Prior to their first outing, Bradley was a respected but considerably lesser known champion than his massively popular Filipino opponent. While Timothy was thought to pose some difficulties, he was also thought to be the next win on the list as Pacquiao prepared himself to hopefully face pound-for-pound king Floyd Mayweather in a mega-fight sometime down the line. However, after 12 rounds, the scorecards were announced and there was a new champion as “Desert Storm” picked up a split decision win. Most ringside observers felt Pacquiao had done enough to keep his title and as a result, Bradley wasn’t really given the credit he had earned with the win.

Then Pacquiao made his comeback bout in December of 2012. After the Bradley loss, he chose to square off against respected Mexican legend Marquez. Despite always being a tough day at the office, Pacquiao had found a way to defeat Juan in two previous bouts, their first outing being a draw. And again, it looked like Manny would beat his tough opponent as he was dishing out some serious hurt on Marquez and was coming on in the bout. Then it happened.

In the sixth round, Manny walked into a perfectly timed counter shot from Marquez, was floored and frighteningly knocked out cold. Clearly, 2012 was not a good year for Manny.

So in his only bout of 2013, Pacquiao travelled to Macao, China to face respected California brawler Brandon “Bam Bam” Rios. Pacquiao timed and countered Rios all night and won a safe, if less than scintillating, decision. While “Pac-Man” had his moments, he didn’t appear to want to step on the gas and get Rios out of there in the exciting, old-school Manny, “seek and destroy” style.

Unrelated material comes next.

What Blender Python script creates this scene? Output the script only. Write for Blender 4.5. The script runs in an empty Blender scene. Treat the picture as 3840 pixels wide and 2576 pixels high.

Since his big win over Pacquiao, Bradley has engaged in two great fights himself. The Palm Springs resident showed a Texas-sized heart in turning back the challenge of Russian tough guy Ruslan Provodnikov in March of last year. Then, in his second bout of the year in the fall, he won a 12-round split decision over Marquez.

In pre-fight pressers, Bradley seems excited and eager to show the world that his win over Pacquiao was the real deal. Pacquiao has countered that he will be the more aggressive Manny of old. At times, Pacquiao (and it could just be his somewhat shy, quiet manner) seems to be working hard to convince himself he can find that old, aggressive, bombs-away, fight-night fire again. Meanwhile, Bradley appears to be chomping at the bit to get in there and go hard and fast from the get-go.

Bradley knows he will have to be aggressive as Pacquiao will have the sympathy of the fans, which can indeed influence the scoring in a live setting with their raucous support every time Manny lands a shot. On the other hand, Pacquiao knows he must attack right from the start and not play it too safe by boxing and moving, allowing Bradley to be the aggressor forcing the action. Both fighters seem to have a game plan they are more than willing to share. Both fighters seem to know their ring strategy isn’t going to be a surprise to either. It also sounds like both fighters won’t have to look too hard to find each other in the ring.

In recent pre-fight interviews Pacquiao said, “Sometimes I’m just too kind and too nice to my opponents in the ring and that’s why you can’t see the aggressiveness and killer instinct. This time around, I have to get it back and show I still have it”.

Champion Bradley countered with, “I can’t wait. Manny says he’s going to be the aggressive, destructive Manny Pacquiao of old times and I get excited. I love challenges and I love when people say I can’t do something because I love to prove them all wrong like I’ve been doing my whole career.”

Bradley seems to have a new level of confidence that wasn’t as (outwardly) evident before their first fight. He knows Pacquiao is changing up his game and senses trainer Freddie Roach will have his charge bring the heat. And if pre-fight interviews are an indication, Bradley welcomes - and is genuinely excited about - the challenge. While Bradley has always been a confident athlete, he seemed to have a little “just happy to be getting the opportunity” vibe about him before fight number one. Not this time. He is the champion and he is sporting championship-caliber confidence.

While Pacquiao does have options if he can’t get by Bradley in their second go-round, a loss raises questions about his future and to some extent, his marketability in the ring. While Mayweather vs. Pacquiao isn’t currently making any moves in the negotiation process as we speak, a loss for Pacquiao may end talk of a Mayweather bout altogether.

Will Bradley put an exclamation point on his first win? Will Pacquiao show us the Manny of old and pick up the victory, possibly setting up a rubbermatch? Did back-to-back wars for Bradley against Marquez and Provodnikov take anything away from the champion? Did Rios land something of substance to really test Manny’s chin to see if he has truly recovered from the clean knockout loss to Marquez? Lots of questions to be answered on April 12th and lots of excitement for fight fans!